» EXERCISE DETAILS:
Using the data beneath, show every line that includes the word "from".

» EXERCISE INPUT:
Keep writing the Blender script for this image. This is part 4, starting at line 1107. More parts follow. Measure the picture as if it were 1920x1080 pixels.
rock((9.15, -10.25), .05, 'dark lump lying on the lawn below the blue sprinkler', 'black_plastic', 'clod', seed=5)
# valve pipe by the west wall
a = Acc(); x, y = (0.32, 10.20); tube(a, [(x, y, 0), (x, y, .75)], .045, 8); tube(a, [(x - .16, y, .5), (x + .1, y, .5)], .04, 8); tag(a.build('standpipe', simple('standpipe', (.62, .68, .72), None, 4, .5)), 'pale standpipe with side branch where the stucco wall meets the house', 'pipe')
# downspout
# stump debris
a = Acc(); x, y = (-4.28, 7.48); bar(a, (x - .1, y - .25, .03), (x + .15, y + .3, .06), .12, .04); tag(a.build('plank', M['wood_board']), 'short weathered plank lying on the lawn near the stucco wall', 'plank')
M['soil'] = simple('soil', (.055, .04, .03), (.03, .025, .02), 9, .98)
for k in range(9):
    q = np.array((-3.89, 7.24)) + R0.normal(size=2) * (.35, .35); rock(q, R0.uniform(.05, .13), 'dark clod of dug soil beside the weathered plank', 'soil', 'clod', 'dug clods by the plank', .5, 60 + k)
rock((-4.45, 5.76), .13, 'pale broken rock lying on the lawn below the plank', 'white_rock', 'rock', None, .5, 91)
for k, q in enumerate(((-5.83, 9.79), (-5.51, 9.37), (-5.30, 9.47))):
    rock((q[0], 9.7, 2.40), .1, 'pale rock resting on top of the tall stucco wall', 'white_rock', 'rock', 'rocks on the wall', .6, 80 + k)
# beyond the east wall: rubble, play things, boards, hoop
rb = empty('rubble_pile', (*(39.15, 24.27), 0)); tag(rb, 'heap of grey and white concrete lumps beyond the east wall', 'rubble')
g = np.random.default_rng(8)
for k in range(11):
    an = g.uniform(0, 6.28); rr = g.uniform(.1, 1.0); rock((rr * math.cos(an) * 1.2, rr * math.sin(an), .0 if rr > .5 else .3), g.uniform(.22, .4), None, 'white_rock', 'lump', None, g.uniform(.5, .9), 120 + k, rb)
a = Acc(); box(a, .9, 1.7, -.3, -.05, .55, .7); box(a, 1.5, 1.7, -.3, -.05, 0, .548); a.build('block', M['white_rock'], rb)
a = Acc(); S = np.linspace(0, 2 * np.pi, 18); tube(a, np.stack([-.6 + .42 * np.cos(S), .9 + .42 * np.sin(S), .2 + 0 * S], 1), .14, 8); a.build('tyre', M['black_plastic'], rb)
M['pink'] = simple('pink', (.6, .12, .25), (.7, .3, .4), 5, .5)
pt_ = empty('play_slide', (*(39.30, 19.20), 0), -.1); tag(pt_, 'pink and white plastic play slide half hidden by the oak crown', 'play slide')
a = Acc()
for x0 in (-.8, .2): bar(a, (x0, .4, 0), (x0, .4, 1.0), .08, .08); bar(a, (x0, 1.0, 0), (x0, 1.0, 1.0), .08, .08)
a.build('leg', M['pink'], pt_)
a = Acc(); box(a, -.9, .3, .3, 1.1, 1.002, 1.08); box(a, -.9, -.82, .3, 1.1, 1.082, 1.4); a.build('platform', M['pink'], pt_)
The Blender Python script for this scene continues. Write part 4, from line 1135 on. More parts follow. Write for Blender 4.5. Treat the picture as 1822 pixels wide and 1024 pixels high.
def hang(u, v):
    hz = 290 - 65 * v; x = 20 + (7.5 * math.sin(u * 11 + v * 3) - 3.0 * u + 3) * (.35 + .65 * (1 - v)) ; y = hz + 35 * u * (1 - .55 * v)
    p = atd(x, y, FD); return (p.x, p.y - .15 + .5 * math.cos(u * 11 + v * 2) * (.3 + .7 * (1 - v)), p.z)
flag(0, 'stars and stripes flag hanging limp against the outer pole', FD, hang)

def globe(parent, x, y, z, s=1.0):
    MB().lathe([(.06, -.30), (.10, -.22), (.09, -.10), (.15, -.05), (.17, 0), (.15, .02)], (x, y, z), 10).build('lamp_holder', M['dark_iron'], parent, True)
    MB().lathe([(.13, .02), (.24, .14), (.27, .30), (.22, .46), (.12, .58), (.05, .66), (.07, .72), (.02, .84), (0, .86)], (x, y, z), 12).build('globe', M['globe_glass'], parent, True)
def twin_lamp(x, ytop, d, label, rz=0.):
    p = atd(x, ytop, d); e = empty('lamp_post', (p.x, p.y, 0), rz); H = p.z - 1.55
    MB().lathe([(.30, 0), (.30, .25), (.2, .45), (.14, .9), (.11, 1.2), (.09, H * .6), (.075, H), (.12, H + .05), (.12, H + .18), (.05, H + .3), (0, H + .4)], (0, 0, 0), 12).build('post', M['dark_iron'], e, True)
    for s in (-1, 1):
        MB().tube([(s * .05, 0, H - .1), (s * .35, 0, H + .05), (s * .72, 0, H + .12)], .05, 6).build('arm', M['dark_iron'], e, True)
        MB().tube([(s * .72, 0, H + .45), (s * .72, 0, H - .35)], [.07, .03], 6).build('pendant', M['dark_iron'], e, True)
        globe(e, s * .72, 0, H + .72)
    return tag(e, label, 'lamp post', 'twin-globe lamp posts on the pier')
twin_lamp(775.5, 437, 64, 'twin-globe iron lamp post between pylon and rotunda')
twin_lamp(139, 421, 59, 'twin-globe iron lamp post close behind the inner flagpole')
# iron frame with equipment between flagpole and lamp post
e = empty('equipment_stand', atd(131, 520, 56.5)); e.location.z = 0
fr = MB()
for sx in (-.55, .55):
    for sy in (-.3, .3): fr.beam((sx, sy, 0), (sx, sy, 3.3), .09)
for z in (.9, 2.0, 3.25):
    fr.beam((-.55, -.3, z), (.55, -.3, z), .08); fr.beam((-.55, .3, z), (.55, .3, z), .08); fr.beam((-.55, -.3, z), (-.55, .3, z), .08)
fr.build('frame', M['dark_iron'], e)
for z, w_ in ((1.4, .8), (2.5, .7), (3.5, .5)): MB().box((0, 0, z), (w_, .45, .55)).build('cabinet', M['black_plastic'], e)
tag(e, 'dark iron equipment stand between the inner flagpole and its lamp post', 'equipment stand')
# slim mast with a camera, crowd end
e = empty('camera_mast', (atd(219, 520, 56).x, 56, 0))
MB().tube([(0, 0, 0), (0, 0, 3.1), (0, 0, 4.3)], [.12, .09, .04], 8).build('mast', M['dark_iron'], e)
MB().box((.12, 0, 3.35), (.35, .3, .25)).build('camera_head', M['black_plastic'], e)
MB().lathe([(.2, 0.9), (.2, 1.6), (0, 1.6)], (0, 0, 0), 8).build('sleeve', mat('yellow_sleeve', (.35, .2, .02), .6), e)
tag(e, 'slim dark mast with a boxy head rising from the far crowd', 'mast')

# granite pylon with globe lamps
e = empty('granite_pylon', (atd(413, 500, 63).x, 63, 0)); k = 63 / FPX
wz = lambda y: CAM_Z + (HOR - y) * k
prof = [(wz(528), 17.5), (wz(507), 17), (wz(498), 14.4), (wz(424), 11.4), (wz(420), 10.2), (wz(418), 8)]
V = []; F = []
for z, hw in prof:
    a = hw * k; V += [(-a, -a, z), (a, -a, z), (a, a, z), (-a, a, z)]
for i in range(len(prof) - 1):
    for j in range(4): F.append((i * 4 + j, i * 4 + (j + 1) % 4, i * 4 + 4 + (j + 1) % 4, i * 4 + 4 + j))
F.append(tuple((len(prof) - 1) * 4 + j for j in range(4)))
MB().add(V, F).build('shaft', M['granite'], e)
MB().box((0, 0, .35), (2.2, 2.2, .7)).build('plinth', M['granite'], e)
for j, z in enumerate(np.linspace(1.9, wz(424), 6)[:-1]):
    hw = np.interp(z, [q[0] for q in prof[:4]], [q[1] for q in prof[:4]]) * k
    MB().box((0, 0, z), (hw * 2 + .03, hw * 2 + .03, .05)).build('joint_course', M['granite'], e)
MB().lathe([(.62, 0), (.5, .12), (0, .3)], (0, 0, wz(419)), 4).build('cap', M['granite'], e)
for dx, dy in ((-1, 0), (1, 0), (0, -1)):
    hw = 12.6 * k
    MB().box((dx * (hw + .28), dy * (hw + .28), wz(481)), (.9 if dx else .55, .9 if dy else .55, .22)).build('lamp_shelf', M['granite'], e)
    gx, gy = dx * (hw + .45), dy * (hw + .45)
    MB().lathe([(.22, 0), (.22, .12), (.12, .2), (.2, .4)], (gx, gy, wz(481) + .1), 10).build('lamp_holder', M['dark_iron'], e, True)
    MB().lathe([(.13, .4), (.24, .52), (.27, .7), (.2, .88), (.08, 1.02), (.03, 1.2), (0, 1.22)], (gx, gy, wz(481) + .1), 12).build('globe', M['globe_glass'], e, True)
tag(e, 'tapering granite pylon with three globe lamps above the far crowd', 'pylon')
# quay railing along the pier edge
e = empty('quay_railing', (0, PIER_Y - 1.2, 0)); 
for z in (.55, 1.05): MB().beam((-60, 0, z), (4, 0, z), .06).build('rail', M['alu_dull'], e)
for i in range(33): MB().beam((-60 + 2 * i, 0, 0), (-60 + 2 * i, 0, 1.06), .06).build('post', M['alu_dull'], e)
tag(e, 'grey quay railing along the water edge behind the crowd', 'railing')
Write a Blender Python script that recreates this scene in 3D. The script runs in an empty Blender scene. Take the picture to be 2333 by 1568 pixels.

» WRITTEN SOLUTION:
The Blender Python script for this scene continues. Write part 4, from line 1135 on. More parts follow. Write for Blender 4.5. Treat the picture as 1822 pixels wide and 1024 pixels high.
tag(e, 'slim dark mast with a boxy head rising from the far crowd', 'mast')